Ryan Tubridy is now entering his ninth year as host of The Late Late Show, do we really expect him to even try to wrestle some honesty from Spicer, the man who claimed there were 3 million fraudulent votes in the 2016 election? Or that Barack Obama ordered the bugging of Trump Tower? A man whose last paid job was to lie to the public for money?

In the RTÉ press release ahead of this week’s Late Late Show, Tubridy offers a succinct overview of what viewers can expect when they tune in on Friday.

“Donald Trump’s presidency is one of the most fascinating and extraordinary things to happen in our lifetime. Sean Spicer was right there watching it all in a front row seat. I am really looking forward to getting his first-hand account of what it was like to be there in that White House with the world’s media watching and his insights into what’s really going on in Trumpland.”

Tubridy has already gotten it wrong.

Spicer was neither a fly on the wall nor a dog on a leash in the Trump White House, but a grown man and seasoned political operator who joined forces with a dishonest administration in an attempt to further all elements of its agenda, including limiting the rights of Muslims, undocumented children and transgender people. Sean Spicer did not watch from a front row seat. Sean Spicer was on the stage. Sean Spicer was literally behind the podium.

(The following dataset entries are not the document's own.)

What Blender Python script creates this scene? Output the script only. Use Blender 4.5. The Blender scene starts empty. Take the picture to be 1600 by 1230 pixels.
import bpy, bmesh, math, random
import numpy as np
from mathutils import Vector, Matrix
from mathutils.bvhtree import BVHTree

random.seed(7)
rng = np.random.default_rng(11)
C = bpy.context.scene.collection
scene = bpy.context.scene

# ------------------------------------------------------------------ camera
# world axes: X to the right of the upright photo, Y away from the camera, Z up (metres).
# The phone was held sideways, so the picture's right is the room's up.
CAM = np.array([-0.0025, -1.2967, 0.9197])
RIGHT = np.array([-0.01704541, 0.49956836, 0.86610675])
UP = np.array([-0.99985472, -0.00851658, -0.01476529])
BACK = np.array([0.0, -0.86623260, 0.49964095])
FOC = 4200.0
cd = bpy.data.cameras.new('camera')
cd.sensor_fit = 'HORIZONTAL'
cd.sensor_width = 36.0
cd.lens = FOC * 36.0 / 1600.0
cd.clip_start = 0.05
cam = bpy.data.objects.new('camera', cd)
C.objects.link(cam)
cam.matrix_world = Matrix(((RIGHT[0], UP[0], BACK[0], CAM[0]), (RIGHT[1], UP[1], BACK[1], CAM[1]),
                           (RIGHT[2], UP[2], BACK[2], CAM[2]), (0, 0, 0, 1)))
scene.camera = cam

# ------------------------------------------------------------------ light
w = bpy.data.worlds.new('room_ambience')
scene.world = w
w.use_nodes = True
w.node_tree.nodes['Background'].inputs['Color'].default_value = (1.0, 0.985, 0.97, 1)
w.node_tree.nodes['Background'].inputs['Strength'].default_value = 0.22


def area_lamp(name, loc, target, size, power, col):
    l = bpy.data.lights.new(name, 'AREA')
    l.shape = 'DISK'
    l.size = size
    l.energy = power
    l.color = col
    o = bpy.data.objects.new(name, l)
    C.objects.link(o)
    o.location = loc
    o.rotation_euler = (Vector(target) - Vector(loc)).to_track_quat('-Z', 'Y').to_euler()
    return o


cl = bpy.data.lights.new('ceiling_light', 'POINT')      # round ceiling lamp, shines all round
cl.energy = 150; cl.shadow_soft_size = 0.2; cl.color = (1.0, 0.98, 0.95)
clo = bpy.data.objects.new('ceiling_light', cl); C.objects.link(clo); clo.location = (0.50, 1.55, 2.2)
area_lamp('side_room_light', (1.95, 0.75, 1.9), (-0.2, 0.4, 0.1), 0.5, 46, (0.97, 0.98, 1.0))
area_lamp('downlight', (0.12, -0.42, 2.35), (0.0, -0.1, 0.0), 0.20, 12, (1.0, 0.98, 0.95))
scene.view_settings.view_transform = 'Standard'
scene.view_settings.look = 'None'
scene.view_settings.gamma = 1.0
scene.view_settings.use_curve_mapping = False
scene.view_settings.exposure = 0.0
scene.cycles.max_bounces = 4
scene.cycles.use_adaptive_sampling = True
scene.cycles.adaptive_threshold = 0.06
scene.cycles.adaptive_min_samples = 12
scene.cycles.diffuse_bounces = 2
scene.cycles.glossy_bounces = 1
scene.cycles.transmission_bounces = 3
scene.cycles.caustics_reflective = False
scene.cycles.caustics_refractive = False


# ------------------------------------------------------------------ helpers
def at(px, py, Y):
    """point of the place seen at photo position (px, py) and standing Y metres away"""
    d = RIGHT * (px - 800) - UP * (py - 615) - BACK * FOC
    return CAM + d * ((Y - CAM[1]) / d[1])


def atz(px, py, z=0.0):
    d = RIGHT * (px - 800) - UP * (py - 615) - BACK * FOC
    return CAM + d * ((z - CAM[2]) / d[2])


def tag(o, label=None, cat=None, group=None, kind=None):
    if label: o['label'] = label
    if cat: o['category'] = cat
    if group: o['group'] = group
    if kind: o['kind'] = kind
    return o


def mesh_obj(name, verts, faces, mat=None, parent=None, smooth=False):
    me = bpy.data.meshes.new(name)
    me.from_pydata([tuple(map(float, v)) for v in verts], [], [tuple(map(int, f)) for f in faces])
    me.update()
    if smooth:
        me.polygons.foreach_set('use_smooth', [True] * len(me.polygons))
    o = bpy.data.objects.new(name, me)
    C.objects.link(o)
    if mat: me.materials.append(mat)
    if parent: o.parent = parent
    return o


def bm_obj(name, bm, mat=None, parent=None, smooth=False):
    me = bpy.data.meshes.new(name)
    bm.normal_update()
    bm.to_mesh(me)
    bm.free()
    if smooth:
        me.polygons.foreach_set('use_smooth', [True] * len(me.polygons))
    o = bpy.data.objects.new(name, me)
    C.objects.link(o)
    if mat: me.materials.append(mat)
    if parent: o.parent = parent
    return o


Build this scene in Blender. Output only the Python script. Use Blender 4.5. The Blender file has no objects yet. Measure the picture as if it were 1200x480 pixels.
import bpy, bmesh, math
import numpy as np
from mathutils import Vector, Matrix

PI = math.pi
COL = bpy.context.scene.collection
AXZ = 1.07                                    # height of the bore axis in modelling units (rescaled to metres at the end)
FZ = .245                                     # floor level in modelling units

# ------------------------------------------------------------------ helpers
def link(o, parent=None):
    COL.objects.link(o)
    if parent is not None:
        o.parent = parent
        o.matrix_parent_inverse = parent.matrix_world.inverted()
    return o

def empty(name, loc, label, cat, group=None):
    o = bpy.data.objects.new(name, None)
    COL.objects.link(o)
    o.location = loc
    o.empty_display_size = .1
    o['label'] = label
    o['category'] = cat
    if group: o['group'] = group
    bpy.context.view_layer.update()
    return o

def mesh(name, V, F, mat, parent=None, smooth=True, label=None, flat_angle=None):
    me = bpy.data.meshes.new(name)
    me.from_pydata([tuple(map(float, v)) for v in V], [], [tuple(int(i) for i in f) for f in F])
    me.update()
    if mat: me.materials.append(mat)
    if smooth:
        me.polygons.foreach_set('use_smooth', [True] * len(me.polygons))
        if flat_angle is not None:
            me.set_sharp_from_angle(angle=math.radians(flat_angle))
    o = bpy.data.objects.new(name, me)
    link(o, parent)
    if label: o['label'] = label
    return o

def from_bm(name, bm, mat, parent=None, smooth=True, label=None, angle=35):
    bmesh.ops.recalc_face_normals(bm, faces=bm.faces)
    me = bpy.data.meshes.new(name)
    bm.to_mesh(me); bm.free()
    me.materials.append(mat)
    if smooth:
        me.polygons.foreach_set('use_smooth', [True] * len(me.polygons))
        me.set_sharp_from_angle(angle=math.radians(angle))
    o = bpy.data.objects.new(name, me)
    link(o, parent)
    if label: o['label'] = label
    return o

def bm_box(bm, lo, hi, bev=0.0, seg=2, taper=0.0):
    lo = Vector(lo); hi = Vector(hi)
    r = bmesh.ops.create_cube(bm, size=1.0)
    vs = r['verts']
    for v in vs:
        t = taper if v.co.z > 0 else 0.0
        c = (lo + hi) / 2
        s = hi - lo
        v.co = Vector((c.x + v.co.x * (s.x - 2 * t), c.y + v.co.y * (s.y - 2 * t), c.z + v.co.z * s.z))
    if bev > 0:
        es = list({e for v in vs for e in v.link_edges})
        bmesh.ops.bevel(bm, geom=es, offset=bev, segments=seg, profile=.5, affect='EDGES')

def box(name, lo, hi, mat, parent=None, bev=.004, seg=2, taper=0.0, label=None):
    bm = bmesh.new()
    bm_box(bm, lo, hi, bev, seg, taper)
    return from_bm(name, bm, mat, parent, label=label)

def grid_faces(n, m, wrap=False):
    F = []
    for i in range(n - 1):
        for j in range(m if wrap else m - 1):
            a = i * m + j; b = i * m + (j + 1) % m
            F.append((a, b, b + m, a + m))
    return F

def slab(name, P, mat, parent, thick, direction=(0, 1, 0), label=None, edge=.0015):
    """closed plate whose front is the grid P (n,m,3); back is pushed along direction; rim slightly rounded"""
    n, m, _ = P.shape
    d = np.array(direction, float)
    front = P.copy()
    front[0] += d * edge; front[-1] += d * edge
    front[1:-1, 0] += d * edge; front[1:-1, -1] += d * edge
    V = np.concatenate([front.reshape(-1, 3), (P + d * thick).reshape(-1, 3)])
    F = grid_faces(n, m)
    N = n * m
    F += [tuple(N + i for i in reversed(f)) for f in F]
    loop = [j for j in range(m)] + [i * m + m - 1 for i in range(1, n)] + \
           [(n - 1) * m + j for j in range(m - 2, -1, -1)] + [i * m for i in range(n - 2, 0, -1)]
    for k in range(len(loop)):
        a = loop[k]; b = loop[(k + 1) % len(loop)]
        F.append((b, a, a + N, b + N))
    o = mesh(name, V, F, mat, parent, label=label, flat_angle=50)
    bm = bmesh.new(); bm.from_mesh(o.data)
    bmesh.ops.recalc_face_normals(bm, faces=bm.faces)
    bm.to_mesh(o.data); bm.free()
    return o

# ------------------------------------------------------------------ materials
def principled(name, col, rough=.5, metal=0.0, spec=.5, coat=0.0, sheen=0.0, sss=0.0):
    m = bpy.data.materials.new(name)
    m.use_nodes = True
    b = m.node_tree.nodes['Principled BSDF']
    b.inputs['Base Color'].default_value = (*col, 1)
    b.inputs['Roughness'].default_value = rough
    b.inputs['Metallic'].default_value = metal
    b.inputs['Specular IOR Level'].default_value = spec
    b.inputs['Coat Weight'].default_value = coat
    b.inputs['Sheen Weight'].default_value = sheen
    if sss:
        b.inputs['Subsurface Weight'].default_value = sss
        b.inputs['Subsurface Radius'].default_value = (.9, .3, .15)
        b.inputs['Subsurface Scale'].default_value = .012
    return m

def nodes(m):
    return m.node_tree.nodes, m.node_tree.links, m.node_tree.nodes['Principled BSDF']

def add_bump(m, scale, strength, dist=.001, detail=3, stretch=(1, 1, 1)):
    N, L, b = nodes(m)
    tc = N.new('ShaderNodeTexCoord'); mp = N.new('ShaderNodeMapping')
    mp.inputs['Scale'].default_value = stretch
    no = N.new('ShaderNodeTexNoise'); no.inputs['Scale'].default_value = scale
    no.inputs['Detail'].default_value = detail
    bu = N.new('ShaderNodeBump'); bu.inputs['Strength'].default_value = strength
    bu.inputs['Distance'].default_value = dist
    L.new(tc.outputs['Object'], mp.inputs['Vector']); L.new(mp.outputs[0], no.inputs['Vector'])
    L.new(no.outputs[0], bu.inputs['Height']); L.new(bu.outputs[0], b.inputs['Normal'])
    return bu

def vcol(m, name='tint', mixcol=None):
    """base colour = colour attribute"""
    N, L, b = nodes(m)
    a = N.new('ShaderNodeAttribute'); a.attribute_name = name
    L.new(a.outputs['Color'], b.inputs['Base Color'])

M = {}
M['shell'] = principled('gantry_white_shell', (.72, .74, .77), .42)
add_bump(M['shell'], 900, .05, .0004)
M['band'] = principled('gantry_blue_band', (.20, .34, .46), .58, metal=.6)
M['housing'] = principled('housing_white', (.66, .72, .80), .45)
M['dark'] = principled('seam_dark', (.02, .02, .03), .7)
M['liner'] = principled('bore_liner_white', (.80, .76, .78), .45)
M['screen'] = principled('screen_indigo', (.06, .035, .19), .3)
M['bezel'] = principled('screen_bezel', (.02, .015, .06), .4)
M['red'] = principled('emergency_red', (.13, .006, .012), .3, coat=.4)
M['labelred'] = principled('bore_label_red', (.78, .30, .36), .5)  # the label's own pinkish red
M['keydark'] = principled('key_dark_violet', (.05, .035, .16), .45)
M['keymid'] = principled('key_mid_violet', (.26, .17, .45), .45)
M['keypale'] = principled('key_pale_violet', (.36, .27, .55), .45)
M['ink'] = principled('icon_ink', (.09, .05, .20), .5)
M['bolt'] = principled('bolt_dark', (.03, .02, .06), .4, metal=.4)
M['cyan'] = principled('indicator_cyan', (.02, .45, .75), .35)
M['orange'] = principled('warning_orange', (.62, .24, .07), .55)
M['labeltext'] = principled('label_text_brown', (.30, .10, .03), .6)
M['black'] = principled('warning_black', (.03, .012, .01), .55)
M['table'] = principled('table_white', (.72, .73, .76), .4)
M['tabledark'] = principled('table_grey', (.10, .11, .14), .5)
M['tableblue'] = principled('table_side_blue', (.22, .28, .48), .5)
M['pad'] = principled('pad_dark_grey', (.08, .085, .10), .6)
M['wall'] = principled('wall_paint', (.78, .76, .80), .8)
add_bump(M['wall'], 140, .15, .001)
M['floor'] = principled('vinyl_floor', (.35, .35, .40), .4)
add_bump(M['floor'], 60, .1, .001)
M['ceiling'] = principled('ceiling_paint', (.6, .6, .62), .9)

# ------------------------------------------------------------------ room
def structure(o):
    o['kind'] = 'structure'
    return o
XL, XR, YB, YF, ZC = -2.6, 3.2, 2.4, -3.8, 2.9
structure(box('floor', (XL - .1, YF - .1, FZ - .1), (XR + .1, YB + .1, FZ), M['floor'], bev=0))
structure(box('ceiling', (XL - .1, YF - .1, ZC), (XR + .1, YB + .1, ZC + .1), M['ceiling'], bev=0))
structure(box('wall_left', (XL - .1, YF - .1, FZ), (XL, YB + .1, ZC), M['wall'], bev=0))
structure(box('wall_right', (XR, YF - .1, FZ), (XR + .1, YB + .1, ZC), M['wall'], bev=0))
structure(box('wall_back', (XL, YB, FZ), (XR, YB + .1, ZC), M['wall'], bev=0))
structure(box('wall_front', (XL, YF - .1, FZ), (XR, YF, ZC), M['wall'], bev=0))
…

Spicer’s role in the Trump White House is in danger of being very fundamentally misunderstood. Spicer is not a witness, he’s a co-conspirator. If he walks away from The Late Late Show on Friday night and hops in a taxi to Coppers without having been pressed on why he supports banning Muslims from the United States, why he supports banning transgender people from the military, why he engaged in a crusade against the media that involved fighting against televised press briefings, then Ryan Tubridy has wasted his, and our, time.

Tubridy — a US politics-obsessive who has written a book about John F. Kennedy’s visit to Ireland — certainly has the intellectual wherewithal to hold Spicer’s feet to the fire. Even if he doesn’t expect Spicer would tell it straight, his squirming would tell its own story. But The Late Late Show just isn’t that kind of show.

Others have already fallen into the Spicer trap. Spicer was given an overwhelmingly positive response by the Hollywood elite at last year’s Emmy’s, when he came out on a movable podium like the one Melissa McCarthy uses to lampoon him on Saturday Night Live. James Corden apologised when photos emerged of him kissing and cuddling Spicer at an afterparty. Just because Spicer was utterly hapless, truly incompetent, genuinely terrible at the job does not make him a victim.

Spicer didn’t quit when Donald Trump asked him to go before the world and lie about the size of his inauguration crowd, Spicer didn’t quit when Donald Trump tried to ban Muslims from America, Spicer didn’t quit when Trump tried to wriggle out of the Russia investigation by firing James Comey. The RTÉ press release makes it clear that Spicer still supports Trump and expects him to win in 2020. Spicer has been offered free public relations rehabilitation without even asking for one.

The release goes on to clarify, just in case you were worried, that Spicer will be talking about his Irish ancestry. PHEW. Oh boy, is that a relief. After all, could we really be expected to sit through 15 whole minutes with the former right-hand man of the President of the United States if he wasn’t going to natter on about his great-grandfather from Kinsale? No thank you.

After all, it’s not like there are more important things to ask him about.